**Task details**
Restate the whole listing exactly.

──────── Information supplied

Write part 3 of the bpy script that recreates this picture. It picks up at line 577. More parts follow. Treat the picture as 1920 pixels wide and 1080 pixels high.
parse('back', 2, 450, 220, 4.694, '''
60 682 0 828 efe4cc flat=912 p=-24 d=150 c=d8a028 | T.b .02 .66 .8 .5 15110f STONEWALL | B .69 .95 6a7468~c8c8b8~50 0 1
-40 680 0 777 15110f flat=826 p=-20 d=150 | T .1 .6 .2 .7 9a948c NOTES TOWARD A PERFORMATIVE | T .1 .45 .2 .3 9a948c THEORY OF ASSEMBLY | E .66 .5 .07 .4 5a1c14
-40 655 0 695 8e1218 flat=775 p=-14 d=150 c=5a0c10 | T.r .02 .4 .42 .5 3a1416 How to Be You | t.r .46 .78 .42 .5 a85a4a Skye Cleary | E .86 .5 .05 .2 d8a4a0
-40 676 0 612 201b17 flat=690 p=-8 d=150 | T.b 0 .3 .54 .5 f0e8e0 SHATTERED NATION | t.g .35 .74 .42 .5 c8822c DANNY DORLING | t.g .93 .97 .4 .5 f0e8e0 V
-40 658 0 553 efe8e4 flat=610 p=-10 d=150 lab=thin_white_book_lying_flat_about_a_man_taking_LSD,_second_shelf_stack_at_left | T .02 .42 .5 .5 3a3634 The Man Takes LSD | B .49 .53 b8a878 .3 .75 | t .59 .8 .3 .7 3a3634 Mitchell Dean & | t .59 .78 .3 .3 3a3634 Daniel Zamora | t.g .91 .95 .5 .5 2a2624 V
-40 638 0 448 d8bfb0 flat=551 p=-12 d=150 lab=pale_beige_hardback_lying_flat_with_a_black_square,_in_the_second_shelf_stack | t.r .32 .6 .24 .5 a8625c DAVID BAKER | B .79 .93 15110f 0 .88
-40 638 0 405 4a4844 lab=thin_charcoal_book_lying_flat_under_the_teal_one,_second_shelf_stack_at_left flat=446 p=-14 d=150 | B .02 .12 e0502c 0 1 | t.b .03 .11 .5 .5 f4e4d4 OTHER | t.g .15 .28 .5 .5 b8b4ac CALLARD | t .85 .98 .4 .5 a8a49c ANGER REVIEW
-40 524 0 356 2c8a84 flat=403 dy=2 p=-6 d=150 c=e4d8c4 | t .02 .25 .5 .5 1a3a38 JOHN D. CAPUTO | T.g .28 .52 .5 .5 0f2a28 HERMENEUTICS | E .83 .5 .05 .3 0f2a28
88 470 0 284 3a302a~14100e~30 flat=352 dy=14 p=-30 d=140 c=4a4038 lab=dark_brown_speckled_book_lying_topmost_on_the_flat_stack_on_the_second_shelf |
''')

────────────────

**Task answer**
Write part 3 of the bpy script that recreates this picture. It picks up at line 577. More parts follow. Treat the picture as 1920 pixels wide and 1080 pixels high.
parse('back', 2, 450, 220, 4.694, '''
60 682 0 828 efe4cc flat=912 p=-24 d=150 c=d8a028 | T.b .02 .66 .8 .5 15110f STONEWALL | B .69 .95 6a7468~c8c8b8~50 0 1
-40 680 0 777 15110f flat=826 p=-20 d=150 | T .1 .6 .2 .7 9a948c NOTES TOWARD A PERFORMATIVE | T .1 .45 .2 .3 9a948c THEORY OF ASSEMBLY | E .66 .5 .07 .4 5a1c14
-40 655 0 695 8e1218 flat=775 p=-14 d=150 c=5a0c10 | T.r .02 .4 .42 .5 3a1416 How to Be You | t.r .46 .78 .42 .5 a85a4a Skye Cleary | E .86 .5 .05 .2 d8a4a0
-40 676 0 612 201b17 flat=690 p=-8 d=150 | T.b 0 .3 .54 .5 f0e8e0 SHATTERED NATION | t.g .35 .74 .42 .5 c8822c DANNY DORLING | t.g .93 .97 .4 .5 f0e8e0 V
-40 658 0 553 efe8e4 flat=610 p=-10 d=150 lab=thin_white_book_lying_flat_about_a_man_taking_LSD,_second_shelf_stack_at_left | T .02 .42 .5 .5 3a3634 The Man Takes LSD | B .49 .53 b8a878 .3 .75 | t .59 .8 .3 .7 3a3634 Mitchell Dean & | t .59 .78 .3 .3 3a3634 Daniel Zamora | t.g .91 .95 .5 .5 2a2624 V
-40 638 0 448 d8bfb0 flat=551 p=-12 d=150 lab=pale_beige_hardback_lying_flat_with_a_black_square,_in_the_second_shelf_stack | t.r .32 .6 .24 .5 a8625c DAVID BAKER | B .79 .93 15110f 0 .88
-40 638 0 405 4a4844 lab=thin_charcoal_book_lying_flat_under_the_teal_one,_second_shelf_stack_at_left flat=446 p=-14 d=150 | B .02 .12 e0502c 0 1 | t.b .03 .11 .5 .5 f4e4d4 OTHER | t.g .15 .28 .5 .5 b8b4ac CALLARD | t .85 .98 .4 .5 a8a49c ANGER REVIEW
-40 524 0 356 2c8a84 flat=403 dy=2 p=-6 d=150 c=e4d8c4 | t .02 .25 .5 .5 1a3a38 JOHN D. CAPUTO | T.g .28 .52 .5 .5 0f2a28 HERMENEUTICS | E .83 .5 .05 .3 0f2a28
88 470 0 284 3a302a~14100e~30 flat=352 dy=14 p=-30 d=140 c=4a4038 lab=dark_brown_speckled_book_lying_topmost_on_the_flat_stack_on_the_second_shelf |
''')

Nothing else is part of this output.